WHAT IS REQUIRED —
Only the lines from the start up to and including the line containing "CEIL = 2.654" should be repeated, word for word.

◇ ◇ ◇ ◇ ◇ ◇ ◇

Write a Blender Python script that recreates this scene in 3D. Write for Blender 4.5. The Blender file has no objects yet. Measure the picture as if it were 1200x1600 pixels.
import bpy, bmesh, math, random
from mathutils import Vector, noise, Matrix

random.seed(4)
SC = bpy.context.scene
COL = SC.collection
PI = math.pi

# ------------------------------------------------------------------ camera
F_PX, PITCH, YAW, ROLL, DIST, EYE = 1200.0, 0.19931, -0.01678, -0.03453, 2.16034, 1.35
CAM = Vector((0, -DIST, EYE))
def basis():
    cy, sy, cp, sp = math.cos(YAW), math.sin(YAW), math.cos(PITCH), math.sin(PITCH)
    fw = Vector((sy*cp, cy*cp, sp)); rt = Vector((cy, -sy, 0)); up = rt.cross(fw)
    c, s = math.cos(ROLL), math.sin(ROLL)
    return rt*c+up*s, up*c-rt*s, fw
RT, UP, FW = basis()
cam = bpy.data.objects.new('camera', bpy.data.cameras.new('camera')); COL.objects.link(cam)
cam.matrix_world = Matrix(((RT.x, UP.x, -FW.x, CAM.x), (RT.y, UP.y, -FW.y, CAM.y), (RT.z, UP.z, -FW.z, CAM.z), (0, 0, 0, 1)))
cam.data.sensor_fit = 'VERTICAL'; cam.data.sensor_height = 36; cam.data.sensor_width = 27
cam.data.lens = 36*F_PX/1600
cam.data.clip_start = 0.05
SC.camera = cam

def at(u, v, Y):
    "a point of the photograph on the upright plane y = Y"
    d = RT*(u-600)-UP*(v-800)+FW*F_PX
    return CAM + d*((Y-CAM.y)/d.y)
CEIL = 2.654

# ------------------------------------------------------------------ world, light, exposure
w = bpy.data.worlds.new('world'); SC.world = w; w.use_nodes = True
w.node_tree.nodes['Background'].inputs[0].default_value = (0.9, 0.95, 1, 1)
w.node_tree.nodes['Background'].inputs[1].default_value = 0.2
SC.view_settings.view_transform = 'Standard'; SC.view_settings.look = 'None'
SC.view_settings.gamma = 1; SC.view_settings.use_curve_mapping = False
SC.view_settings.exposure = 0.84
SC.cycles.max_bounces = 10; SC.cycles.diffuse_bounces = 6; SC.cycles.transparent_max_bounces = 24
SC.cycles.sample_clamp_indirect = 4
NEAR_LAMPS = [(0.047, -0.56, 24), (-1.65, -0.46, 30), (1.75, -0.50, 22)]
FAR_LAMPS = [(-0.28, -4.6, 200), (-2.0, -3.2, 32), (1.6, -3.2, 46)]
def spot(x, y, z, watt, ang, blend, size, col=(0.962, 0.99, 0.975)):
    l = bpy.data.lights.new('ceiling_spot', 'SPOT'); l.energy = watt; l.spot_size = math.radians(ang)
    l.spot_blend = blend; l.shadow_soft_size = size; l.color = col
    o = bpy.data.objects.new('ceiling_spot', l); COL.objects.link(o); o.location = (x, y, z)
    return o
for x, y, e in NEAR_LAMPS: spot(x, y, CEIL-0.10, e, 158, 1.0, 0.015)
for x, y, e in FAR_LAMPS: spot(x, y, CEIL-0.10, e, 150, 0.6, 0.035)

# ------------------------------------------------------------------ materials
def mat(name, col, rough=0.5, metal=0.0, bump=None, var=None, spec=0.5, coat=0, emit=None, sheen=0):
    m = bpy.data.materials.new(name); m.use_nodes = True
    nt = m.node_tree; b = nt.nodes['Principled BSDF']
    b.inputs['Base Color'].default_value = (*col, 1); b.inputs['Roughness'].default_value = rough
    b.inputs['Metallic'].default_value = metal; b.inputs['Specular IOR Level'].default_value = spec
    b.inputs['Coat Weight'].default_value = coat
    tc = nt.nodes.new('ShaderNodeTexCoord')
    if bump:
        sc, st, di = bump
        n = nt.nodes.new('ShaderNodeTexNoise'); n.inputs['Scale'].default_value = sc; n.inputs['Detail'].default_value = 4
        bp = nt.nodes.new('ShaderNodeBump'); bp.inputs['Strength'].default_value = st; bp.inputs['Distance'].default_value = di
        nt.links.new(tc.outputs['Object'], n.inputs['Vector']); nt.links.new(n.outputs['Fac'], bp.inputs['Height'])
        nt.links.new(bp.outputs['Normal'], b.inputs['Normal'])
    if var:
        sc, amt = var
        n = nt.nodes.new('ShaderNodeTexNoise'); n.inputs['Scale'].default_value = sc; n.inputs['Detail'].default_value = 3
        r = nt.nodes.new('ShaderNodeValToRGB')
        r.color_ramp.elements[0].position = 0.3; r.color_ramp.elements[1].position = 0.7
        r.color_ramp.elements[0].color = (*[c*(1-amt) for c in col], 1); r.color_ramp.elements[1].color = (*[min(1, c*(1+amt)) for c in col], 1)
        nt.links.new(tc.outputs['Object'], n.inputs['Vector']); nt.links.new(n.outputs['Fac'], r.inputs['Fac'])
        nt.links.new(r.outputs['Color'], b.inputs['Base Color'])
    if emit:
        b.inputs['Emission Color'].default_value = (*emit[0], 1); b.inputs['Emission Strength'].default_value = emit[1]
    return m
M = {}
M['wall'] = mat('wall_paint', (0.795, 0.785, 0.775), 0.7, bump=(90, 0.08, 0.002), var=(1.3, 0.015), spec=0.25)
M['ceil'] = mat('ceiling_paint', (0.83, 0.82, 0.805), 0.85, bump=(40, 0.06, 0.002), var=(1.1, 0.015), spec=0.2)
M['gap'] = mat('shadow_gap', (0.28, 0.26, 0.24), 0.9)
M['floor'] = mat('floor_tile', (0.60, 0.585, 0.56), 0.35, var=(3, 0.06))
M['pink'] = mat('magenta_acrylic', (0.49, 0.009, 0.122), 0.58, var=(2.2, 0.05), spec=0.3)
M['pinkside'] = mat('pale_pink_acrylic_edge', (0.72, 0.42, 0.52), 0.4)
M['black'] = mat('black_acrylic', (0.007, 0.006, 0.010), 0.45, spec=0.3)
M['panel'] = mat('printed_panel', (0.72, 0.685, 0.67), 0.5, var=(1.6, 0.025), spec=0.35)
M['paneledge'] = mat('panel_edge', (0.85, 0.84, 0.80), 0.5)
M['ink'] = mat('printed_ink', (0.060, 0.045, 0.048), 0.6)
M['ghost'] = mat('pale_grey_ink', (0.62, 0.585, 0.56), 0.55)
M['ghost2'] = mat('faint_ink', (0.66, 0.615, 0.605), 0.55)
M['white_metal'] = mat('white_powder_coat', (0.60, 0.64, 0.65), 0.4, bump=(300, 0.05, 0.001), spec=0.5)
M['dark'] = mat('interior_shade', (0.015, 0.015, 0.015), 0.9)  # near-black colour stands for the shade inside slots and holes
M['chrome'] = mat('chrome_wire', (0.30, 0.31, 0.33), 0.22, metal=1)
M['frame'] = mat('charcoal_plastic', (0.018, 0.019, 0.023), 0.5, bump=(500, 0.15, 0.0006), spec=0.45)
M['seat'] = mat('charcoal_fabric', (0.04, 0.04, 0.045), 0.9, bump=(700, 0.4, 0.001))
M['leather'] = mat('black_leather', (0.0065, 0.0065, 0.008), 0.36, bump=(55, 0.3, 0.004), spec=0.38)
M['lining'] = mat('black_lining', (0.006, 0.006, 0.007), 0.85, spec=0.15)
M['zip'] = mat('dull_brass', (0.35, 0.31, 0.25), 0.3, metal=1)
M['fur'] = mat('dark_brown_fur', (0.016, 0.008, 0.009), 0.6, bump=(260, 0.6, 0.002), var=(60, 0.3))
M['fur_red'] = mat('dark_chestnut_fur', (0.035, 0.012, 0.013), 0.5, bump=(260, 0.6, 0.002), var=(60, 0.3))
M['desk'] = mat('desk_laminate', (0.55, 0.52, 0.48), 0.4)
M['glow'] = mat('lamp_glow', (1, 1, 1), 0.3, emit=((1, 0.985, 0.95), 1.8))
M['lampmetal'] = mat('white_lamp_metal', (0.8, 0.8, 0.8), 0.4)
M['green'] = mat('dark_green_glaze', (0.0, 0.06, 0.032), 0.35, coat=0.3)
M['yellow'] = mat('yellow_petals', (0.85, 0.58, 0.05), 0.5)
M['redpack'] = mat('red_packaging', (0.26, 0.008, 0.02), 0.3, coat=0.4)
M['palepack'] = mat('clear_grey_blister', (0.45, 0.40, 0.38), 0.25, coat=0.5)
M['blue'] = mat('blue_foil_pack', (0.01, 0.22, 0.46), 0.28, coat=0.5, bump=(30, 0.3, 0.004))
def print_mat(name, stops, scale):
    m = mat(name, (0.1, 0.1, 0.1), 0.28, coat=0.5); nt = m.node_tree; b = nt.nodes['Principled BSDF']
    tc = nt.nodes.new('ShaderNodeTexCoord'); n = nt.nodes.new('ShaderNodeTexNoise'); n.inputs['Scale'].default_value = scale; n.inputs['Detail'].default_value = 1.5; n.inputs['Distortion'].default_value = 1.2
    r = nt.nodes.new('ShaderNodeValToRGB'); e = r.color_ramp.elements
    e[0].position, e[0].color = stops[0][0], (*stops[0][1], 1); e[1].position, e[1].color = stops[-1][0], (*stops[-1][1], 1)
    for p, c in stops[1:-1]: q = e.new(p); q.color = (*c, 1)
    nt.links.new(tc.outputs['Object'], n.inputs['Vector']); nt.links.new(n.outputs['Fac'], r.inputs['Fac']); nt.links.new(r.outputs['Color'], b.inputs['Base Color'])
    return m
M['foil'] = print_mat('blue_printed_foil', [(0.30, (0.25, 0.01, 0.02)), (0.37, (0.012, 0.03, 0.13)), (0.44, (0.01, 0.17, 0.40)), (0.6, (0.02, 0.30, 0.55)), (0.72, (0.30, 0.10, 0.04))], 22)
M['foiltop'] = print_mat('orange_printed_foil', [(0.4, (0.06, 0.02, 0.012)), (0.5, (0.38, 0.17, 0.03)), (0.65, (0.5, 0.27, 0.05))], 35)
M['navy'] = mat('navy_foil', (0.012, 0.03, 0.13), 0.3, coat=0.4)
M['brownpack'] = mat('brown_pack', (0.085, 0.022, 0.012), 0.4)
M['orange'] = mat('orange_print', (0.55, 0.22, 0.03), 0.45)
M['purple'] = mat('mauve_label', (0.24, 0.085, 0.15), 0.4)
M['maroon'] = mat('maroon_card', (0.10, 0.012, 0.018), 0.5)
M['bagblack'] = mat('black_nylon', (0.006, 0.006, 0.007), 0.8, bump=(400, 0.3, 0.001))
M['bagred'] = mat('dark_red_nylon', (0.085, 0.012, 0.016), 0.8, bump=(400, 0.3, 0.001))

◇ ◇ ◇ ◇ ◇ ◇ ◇

PROBLEM SOLUTION —
Write a Blender Python script that recreates this scene in 3D. Write for Blender 4.5. The Blender file has no objects yet. Measure the picture as if it were 1200x1600 pixels.
import bpy, bmesh, math, random
from mathutils import Vector, noise, Matrix

random.seed(4)
SC = bpy.context.scene
COL = SC.collection
PI = math.pi

# ------------------------------------------------------------------ camera
F_PX, PITCH, YAW, ROLL, DIST, EYE = 1200.0, 0.19931, -0.01678, -0.03453, 2.16034, 1.35
CAM = Vector((0, -DIST, EYE))
def basis():
    cy, sy, cp, sp = math.cos(YAW), math.sin(YAW), math.cos(PITCH), math.sin(PITCH)
    fw = Vector((sy*cp, cy*cp, sp)); rt = Vector((cy, -sy, 0)); up = rt.cross(fw)
    c, s = math.cos(ROLL), math.sin(ROLL)
    return rt*c+up*s, up*c-rt*s, fw
RT, UP, FW = basis()
cam = bpy.data.objects.new('camera', bpy.data.cameras.new('camera')); COL.objects.link(cam)
cam.matrix_world = Matrix(((RT.x, UP.x, -FW.x, CAM.x), (RT.y, UP.y, -FW.y, CAM.y), (RT.z, UP.z, -FW.z, CAM.z), (0, 0, 0, 1)))
cam.data.sensor_fit = 'VERTICAL'; cam.data.sensor_height = 36; cam.data.sensor_width = 27
cam.data.lens = 36*F_PX/1600
cam.data.clip_start = 0.05
SC.camera = cam

def at(u, v, Y):
    "a point of the photograph on the upright plane y = Y"
    d = RT*(u-600)-UP*(v-800)+FW*F_PX
    return CAM + d*((Y-CAM.y)/d.y)
CEIL = 2.654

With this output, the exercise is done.